● WHAT TO WORK ON:
Using the data below, output the first line and every line after it up to and including the line containing "w.cycles.sampling_method = 'NONE'", exactly as written and with nothing added.

● DATA EXTRACT:
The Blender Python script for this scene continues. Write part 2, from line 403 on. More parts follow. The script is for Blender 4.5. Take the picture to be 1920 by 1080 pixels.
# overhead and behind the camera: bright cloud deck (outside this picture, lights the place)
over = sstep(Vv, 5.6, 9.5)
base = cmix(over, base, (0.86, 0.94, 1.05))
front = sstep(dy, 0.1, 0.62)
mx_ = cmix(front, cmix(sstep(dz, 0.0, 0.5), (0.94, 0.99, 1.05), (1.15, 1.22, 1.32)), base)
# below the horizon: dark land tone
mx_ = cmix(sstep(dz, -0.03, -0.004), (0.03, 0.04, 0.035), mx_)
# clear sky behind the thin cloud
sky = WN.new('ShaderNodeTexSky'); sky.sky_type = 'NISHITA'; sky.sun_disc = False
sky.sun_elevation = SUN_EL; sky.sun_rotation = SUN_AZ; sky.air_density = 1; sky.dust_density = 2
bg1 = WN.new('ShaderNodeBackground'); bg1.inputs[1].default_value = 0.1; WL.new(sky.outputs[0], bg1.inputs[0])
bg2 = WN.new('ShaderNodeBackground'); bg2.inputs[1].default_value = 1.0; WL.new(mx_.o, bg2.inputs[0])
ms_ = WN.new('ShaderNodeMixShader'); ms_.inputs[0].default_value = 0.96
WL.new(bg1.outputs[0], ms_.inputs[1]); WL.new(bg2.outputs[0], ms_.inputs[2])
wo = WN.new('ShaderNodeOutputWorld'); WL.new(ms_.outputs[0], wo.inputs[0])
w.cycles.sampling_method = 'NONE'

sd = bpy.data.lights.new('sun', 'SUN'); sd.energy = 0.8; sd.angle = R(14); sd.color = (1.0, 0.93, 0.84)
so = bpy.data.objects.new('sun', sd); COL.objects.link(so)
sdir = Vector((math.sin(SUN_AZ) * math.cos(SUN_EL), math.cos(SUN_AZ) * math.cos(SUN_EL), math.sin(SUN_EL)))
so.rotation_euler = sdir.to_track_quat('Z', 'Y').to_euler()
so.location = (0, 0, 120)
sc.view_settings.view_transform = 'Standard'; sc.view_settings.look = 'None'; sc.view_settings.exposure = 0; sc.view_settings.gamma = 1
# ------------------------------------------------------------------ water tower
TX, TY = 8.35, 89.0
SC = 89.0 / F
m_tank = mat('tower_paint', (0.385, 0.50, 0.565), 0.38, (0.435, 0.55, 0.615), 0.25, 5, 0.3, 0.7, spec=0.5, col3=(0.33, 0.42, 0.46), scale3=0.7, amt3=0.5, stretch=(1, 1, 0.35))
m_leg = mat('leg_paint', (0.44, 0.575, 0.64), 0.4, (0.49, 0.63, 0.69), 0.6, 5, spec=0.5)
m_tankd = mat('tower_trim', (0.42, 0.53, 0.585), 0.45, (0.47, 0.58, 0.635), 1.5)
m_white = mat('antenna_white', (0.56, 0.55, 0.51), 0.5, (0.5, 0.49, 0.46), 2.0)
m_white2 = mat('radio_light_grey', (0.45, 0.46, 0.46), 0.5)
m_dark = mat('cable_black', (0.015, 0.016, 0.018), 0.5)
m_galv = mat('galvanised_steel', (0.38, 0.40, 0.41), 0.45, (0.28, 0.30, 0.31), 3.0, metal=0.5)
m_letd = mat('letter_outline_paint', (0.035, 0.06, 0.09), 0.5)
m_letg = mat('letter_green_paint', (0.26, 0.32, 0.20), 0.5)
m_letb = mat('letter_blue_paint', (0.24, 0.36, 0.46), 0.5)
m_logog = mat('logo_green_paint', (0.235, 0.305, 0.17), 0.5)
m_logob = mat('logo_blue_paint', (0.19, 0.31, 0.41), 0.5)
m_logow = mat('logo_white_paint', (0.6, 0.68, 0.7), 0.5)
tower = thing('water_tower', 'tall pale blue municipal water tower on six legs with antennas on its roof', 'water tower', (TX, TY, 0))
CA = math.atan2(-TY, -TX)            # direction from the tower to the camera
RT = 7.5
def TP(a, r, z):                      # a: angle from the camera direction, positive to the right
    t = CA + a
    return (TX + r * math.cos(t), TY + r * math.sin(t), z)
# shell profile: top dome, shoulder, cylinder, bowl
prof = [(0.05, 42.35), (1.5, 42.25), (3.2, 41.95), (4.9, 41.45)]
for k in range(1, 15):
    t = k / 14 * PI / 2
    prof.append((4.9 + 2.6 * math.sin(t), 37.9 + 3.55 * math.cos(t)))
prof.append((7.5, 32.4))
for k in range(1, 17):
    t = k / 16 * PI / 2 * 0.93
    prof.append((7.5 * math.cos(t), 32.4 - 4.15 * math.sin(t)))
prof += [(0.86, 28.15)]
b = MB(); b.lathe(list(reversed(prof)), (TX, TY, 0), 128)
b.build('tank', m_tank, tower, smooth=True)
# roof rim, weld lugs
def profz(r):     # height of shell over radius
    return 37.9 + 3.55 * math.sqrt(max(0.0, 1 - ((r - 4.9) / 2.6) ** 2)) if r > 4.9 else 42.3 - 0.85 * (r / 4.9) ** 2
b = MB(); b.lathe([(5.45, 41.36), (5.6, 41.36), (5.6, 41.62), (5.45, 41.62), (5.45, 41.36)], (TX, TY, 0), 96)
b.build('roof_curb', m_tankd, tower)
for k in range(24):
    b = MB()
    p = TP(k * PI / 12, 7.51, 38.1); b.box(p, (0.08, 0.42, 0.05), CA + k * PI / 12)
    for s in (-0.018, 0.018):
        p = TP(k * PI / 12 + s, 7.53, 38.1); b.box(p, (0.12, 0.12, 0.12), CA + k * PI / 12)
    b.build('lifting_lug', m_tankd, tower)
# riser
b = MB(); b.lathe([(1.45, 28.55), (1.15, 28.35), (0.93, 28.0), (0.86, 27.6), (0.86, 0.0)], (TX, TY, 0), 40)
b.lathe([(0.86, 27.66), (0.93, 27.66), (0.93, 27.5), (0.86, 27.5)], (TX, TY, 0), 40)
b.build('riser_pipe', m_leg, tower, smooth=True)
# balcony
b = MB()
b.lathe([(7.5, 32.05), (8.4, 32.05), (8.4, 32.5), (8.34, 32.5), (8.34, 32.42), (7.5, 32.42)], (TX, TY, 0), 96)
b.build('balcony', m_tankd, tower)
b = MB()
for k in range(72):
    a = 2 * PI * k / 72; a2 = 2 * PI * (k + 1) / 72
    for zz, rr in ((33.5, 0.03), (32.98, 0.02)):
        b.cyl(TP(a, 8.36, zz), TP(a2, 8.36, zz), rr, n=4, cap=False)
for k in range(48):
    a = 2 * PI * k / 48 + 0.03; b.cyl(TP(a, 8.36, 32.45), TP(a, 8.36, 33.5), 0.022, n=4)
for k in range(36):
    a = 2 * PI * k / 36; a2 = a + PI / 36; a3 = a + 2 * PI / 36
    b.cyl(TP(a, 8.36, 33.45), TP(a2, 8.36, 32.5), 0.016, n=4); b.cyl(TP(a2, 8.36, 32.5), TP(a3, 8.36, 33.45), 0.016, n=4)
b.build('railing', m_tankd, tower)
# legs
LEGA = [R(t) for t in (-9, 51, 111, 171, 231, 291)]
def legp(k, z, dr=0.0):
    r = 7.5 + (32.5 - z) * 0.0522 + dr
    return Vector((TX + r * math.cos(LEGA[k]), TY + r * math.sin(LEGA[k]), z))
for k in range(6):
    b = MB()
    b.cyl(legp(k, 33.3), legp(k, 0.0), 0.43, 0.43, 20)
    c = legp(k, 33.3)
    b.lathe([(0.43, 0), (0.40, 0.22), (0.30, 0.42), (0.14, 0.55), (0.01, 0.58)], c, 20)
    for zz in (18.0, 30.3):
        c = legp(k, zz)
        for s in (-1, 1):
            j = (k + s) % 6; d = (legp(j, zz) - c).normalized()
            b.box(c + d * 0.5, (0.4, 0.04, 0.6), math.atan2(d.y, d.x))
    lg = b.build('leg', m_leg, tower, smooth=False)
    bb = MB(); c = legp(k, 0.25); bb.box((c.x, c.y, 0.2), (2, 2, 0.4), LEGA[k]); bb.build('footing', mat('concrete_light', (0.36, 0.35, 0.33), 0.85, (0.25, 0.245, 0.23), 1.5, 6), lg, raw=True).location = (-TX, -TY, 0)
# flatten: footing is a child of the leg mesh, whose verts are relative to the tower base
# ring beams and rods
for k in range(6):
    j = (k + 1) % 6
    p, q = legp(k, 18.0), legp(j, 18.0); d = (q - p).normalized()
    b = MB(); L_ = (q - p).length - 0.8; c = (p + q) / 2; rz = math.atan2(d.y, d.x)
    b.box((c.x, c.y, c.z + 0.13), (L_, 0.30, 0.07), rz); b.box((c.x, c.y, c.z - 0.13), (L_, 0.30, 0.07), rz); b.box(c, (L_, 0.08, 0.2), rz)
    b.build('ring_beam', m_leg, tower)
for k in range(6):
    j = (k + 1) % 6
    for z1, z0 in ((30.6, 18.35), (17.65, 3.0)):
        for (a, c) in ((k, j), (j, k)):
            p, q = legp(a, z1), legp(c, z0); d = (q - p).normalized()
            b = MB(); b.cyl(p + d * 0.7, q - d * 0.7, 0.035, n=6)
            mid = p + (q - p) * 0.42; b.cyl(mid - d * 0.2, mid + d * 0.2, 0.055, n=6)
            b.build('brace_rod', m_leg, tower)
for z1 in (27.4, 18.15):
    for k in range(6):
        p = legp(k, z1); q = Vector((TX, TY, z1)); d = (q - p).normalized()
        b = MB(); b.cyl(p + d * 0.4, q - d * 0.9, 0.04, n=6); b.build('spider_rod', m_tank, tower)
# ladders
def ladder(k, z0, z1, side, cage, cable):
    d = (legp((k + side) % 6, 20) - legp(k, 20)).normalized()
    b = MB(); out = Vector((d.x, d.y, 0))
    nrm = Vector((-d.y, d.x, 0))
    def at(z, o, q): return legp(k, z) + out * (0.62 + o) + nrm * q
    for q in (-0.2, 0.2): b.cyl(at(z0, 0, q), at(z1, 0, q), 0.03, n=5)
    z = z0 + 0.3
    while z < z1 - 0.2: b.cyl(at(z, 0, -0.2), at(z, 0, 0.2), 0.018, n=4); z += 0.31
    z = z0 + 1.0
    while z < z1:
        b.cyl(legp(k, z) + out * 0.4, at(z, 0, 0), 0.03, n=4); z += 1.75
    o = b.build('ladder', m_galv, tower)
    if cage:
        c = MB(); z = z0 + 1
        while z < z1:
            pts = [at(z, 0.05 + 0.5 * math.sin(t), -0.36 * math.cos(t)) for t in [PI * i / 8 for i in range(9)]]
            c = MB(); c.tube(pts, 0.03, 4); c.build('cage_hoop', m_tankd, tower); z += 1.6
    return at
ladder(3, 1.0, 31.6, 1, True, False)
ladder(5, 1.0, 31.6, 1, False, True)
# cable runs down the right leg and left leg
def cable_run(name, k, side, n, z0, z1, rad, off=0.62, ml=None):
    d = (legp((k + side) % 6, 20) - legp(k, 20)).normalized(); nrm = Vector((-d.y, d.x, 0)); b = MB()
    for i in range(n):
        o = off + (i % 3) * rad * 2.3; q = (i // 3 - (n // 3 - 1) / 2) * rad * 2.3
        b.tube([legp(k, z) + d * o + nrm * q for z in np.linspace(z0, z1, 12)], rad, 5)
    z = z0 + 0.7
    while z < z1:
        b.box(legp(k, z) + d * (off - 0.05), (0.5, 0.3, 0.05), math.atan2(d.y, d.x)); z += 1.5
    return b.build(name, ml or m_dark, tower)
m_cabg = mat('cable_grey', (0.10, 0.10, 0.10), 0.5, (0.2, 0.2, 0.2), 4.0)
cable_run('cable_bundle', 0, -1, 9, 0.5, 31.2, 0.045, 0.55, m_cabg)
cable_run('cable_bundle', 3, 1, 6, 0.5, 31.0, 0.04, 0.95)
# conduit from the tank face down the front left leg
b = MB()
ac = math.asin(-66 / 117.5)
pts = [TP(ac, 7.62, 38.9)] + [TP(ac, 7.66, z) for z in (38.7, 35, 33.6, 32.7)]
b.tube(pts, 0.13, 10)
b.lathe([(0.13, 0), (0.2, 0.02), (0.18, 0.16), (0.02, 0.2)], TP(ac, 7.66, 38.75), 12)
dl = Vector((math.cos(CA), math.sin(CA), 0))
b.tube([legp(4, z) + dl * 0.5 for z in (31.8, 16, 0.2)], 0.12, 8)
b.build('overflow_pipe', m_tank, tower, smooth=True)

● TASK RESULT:
The Blender Python script for this scene continues. Write part 2, from line 403 on. More parts follow. The script is for Blender 4.5. Take the picture to be 1920 by 1080 pixels.
# overhead and behind the camera: bright cloud deck (outside this picture, lights the place)
over = sstep(Vv, 5.6, 9.5)
base = cmix(over, base, (0.86, 0.94, 1.05))
front = sstep(dy, 0.1, 0.62)
mx_ = cmix(front, cmix(sstep(dz, 0.0, 0.5), (0.94, 0.99, 1.05), (1.15, 1.22, 1.32)), base)
# below the horizon: dark land tone
mx_ = cmix(sstep(dz, -0.03, -0.004), (0.03, 0.04, 0.035), mx_)
# clear sky behind the thin cloud
sky = WN.new('ShaderNodeTexSky'); sky.sky_type = 'NISHITA'; sky.sun_disc = False
sky.sun_elevation = SUN_EL; sky.sun_rotation = SUN_AZ; sky.air_density = 1; sky.dust_density = 2
bg1 = WN.new('ShaderNodeBackground'); bg1.inputs[1].default_value = 0.1; WL.new(sky.outputs[0], bg1.inputs[0])
bg2 = WN.new('ShaderNodeBackground'); bg2.inputs[1].default_value = 1.0; WL.new(mx_.o, bg2.inputs[0])
ms_ = WN.new('ShaderNodeMixShader'); ms_.inputs[0].default_value = 0.96
WL.new(bg1.outputs[0], ms_.inputs[1]); WL.new(bg2.outputs[0], ms_.inputs[2])
wo = WN.new('ShaderNodeOutputWorld'); WL.new(ms_.outputs[0], wo.inputs[0])
w.cycles.sampling_method = 'NONE'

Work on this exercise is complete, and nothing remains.